I feel like this has more to do with what field you work in and what language/paradigm you use. Especially if you're working within some bullshit walled garden, you may not have a choice. I'm a terminal jockey myself, but I mostly program in C, so my code is procedural and to the point. Maybe I might want some fancy smart refactoring feature if I worked in a language where half the code is boilerplate or glue.
If I have the choice though, I don't see any advantage to an IDE. It's like the combination of many tools rolled into a single, bloated UI with about 60% of their original functionality. And I guess it lets you build "projects" and choose which files will be built. That part never made sense to me. I don't need a program for that! Just delete it dog. It's in the repo!
IDE:
- Text editor
- Source control
- Debugger
- Compiler
- Terminal
- File explorer
I'm my opinion, these programs are just better as separate programs.
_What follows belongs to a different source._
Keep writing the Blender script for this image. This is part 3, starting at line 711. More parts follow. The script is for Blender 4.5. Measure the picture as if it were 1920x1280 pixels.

(Rant) One thing that grinds my gears... Some IDEs will leave you with the dumbest possible directory structure imaginable. Like actively hostile toward us terminal jockeys. Remember, we are repeatedly typing these things out like cavemen. For example, c/c++ developers who put their headers in a separate, but identical directory structure. Oh and let's do full taxonomy and go 10 directories deep. And what the hell, capitalize random letters and throw in some with spaces into the directory names for good measure. These things don't have to matter to IDE people, but it is something to be mindful of.